Old Mutual’s survey data supports this trend. Lizl Budhram, the head of advice at Old Mutual Personal Finance, said nearly 80% of members who have already withdrawn expect to withdraw again, with 79% of those who withdrew to settle debt anticipating repeat withdrawals.

The data across providers indicates that once members access the system, they are likely to return annually.

Withdrawal size, profile and fund impact

Withdrawal values remain relatively modest across providers.

Momentum reported that 71% of claims are below R10 000, with the average claim declining from R12 666 in September 2024 to R9 290 in March 2026.

Between September 2024 and December 2025, Sanlam processed more than 300 000 claims, paying out about R4.6 billion. For that period, Sanlam reported an average claim of just over R15 000.

Van Zyl said withdrawal activity is concentrated among members aged 35 to 44, and that significantly more men than women are withdrawing.

However, it seems that despite the volume of claims, the impact on fund assets remains limited. Momentum reported that while 33.7% of members have made at least one withdrawal, the cumulative impact on assets is about 1.97%.

Liquidity pressure driving behaviour

Across providers, withdrawal activity is linked to financial strain.

Momentum’s analysis indicates that nearly half of South African households would struggle to cover an unexpected expense without borrowing or accessing savings.

Eighty20’s 2025 fourth-quarter data shows that 40% of credit-active consumers are in default on at least one loan, with overdue balances increasing by R12bn over the period.

Sanlam Corporate’s head of investments John Anderson, in comments reported by the Sunday Times, said these pressures are shaping behaviour.

“Rising living costs and debt forced difficult trade-offs.

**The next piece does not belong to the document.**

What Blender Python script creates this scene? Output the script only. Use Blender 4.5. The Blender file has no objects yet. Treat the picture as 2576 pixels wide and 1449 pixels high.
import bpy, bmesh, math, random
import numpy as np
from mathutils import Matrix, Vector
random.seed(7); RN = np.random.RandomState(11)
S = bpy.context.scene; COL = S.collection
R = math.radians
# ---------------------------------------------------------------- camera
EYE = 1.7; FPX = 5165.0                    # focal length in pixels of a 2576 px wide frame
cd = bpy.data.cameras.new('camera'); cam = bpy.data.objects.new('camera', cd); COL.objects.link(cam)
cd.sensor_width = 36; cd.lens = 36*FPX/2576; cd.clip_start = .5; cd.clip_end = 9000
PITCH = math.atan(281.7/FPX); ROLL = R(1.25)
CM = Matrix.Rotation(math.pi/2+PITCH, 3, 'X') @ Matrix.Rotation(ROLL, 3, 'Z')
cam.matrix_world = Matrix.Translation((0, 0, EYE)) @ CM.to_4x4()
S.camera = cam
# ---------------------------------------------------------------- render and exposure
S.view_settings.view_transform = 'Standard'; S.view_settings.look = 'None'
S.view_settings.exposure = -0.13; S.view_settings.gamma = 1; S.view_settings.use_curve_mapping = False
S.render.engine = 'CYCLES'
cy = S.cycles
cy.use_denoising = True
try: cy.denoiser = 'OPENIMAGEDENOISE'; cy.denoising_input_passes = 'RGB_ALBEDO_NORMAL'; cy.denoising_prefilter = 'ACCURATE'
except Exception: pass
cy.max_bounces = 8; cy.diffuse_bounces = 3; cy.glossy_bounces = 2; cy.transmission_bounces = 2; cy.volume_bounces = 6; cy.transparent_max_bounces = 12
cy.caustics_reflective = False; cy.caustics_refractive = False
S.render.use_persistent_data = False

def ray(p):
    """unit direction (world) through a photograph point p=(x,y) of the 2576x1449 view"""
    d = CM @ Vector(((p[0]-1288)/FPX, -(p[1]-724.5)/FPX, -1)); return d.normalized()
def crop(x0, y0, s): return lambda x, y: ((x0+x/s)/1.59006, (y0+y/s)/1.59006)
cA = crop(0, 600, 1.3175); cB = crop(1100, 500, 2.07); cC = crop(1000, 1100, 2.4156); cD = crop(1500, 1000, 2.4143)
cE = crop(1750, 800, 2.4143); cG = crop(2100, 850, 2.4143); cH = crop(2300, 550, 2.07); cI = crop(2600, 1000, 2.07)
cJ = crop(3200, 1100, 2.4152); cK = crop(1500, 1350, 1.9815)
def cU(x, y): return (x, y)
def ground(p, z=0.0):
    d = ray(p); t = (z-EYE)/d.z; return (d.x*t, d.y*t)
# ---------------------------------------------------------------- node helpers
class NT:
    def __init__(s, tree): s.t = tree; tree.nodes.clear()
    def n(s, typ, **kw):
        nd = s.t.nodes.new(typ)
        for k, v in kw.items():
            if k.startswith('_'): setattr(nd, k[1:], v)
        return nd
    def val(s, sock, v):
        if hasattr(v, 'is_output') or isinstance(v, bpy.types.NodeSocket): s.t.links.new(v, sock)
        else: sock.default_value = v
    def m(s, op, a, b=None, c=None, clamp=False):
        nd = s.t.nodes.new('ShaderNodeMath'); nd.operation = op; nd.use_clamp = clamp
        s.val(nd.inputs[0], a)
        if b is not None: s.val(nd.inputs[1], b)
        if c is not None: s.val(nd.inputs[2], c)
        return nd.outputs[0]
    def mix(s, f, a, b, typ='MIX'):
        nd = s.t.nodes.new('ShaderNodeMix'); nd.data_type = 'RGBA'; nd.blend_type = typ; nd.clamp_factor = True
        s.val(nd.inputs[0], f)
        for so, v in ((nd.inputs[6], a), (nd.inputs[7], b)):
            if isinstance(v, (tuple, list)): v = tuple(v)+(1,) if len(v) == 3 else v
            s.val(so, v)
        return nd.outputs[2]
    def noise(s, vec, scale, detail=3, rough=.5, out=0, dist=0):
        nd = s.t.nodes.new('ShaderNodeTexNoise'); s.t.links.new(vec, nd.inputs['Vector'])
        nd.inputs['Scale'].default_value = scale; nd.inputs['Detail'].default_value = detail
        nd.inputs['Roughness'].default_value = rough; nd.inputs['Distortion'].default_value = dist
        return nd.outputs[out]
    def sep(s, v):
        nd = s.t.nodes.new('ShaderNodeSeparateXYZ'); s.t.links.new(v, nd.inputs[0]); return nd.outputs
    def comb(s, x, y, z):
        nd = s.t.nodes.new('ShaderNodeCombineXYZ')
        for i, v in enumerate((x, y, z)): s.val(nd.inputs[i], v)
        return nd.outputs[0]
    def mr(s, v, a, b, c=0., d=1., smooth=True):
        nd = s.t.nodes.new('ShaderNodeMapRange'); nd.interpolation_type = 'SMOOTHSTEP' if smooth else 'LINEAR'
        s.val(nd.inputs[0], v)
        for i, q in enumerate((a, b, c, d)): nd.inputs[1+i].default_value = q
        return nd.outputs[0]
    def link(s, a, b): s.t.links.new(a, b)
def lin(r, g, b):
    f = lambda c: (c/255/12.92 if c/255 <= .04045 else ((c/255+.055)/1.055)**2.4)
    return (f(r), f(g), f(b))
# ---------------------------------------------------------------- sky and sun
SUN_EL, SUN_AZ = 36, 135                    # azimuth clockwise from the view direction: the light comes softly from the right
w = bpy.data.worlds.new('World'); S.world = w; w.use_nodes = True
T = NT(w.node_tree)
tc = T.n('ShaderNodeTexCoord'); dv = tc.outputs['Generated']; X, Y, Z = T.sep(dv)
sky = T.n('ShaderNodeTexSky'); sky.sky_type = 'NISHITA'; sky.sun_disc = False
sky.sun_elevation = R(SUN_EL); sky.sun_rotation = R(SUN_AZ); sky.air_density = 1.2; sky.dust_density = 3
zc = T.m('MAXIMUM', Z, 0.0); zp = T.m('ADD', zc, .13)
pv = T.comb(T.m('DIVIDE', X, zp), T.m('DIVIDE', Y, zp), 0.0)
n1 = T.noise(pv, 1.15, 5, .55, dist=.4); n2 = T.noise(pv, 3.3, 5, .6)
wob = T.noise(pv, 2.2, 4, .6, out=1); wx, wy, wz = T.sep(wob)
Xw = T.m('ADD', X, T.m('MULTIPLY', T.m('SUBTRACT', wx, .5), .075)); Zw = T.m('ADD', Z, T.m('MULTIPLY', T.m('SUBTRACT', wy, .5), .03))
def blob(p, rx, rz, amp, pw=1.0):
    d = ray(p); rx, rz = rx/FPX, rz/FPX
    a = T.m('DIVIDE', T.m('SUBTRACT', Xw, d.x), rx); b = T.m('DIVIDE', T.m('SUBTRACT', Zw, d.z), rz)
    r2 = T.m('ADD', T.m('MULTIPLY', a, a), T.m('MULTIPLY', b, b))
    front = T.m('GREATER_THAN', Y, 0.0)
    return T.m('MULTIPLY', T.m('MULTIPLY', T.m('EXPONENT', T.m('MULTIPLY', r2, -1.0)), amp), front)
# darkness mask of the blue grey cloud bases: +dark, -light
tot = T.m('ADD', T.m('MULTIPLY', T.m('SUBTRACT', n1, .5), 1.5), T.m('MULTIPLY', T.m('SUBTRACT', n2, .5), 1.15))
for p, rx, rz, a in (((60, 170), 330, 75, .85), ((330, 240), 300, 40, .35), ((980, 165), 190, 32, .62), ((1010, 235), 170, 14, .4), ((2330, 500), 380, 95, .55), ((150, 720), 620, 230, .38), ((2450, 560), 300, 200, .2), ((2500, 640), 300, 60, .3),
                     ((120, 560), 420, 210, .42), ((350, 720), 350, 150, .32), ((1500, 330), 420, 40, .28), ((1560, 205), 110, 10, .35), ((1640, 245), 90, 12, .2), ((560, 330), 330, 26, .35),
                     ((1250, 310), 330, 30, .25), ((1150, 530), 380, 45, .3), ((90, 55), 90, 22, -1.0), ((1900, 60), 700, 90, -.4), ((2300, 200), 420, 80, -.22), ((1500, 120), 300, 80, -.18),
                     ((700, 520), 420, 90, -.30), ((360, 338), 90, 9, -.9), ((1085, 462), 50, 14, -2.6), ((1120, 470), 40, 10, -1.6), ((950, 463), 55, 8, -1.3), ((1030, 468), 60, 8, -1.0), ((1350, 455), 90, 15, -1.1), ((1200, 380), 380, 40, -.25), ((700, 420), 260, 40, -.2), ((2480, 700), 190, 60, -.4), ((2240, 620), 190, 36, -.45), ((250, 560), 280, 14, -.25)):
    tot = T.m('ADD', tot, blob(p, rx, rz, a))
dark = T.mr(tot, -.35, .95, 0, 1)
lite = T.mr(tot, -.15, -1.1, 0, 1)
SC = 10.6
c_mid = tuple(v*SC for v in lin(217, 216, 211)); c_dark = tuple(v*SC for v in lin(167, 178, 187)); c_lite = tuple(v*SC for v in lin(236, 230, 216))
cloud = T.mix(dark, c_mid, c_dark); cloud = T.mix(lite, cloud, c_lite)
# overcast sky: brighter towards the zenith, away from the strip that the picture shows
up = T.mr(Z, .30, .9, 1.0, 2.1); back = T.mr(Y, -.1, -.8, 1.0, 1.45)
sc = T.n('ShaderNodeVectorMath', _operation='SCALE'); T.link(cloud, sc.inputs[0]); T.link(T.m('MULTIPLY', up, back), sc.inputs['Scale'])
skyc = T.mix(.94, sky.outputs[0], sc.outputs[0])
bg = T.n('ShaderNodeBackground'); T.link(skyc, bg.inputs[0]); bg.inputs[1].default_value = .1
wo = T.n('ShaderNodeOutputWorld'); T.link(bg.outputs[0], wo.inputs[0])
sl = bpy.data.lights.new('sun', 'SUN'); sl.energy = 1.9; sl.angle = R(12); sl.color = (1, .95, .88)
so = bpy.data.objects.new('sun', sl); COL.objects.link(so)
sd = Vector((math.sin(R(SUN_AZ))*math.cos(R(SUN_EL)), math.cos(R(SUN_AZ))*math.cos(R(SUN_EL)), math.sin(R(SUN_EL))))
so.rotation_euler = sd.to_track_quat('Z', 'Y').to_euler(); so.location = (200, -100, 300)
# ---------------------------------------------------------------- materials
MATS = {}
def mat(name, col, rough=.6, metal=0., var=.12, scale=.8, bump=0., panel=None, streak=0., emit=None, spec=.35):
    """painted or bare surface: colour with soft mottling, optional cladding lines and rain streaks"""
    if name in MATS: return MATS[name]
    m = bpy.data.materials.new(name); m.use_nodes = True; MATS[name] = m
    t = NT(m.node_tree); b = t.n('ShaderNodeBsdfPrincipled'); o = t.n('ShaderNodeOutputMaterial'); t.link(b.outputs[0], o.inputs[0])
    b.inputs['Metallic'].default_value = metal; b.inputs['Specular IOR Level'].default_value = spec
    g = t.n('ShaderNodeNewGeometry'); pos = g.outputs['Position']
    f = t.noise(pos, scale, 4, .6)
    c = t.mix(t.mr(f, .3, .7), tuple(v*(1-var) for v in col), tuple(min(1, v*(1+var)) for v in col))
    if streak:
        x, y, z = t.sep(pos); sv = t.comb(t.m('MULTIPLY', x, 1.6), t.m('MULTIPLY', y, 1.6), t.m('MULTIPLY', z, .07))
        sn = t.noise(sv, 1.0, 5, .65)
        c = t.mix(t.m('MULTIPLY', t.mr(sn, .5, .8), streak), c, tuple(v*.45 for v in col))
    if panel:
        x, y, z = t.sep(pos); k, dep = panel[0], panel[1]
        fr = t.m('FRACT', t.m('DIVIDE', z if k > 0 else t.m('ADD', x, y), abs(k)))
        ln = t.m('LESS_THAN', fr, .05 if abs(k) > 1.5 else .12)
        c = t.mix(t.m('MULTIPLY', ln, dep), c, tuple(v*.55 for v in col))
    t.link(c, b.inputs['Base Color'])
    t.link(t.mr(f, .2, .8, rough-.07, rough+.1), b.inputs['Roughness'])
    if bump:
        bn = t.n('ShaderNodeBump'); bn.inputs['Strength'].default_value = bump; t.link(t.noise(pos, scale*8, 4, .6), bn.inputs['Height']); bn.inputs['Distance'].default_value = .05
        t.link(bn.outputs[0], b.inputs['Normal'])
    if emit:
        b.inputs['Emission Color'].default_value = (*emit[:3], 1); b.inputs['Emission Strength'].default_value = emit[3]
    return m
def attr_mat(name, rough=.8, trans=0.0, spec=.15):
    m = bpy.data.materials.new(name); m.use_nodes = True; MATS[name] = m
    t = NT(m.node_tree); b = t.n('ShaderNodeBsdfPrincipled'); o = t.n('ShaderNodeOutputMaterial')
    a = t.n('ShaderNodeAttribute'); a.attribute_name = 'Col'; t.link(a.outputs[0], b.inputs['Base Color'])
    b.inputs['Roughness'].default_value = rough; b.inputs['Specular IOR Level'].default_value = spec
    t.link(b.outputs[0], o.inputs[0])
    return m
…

When school fees or bond instalments are past due, preserving retirement savings can feel like a luxury.”

Broader system leakage and emerging risks

Leakage from the broader retirement system remains a concern.

Sanlam Corporate data, reported by the Sunday Times, indicates that about 50% of South Africans are cashing out retirement savings when changing jobs, up from 37% two years ago.

This trend sits alongside rising savings pot withdrawals and may compound long-term erosion of retirement savings.

Digital systems absorbing demand

Administrators are processing high volumes through digital channels.

Momentum reported that 98% of claims were submitted digitally, with 88.6% of valid claims paid within the first week of March.

Alexforbes recorded more than 1.3 million logins on its AF Connect platform during the same period.

These figures point to strong system capacity, even as demand remains elevated.

Long-term risk: erosion of retirement outcomes

The primary concern across providers is the cumulative effect of repeated withdrawals.

Van Zyl described his “big concern” as behavioural, warning that the system risks encouraging annual withdrawals rather than emergency use.

Momentum noted that repeated withdrawals reduce the compounding effect that underpins retirement outcomes.

Old Mutual framed the issue in advice terms.

Budhram said: “When you’re pulled in many directions at once, another withdrawal can feel like the quickest solution, but good financial advice helps you step back, weigh the trade-offs, and avoid undoing years of disciplined retirement planning.”

She added: “The reform works when the preserved portion has time to grow. But once withdrawals become habitual, families erode the benefit the system is designed to deliver.”

Sanlam’s Anderson warned of the longer-term implications: “These behaviours could push many South Africans’ affordable retirement age beyond 80, despite stronger market performance in 2025.”

He added: “Every time savings are accessed early the engine of compound growth is dismantled.”

Shift from access to advice

The system is moving into a phase where behaviour and outcomes are the primary focus.

Old Mutual emphasised the role of advice in guiding decisions, including assessing necessity, alternatives, tax implications and long-term impact.

“The Two-pot system provides useful flexibility, but another withdrawal in the new financial year could set families back more than they realise,” Budhram said.

For FSPs, the system is functioning operationally, but behavioural risks are becoming more pronounced. Managing those risks through advice, communication and product design will be central to preserving long-term retirement outcomes.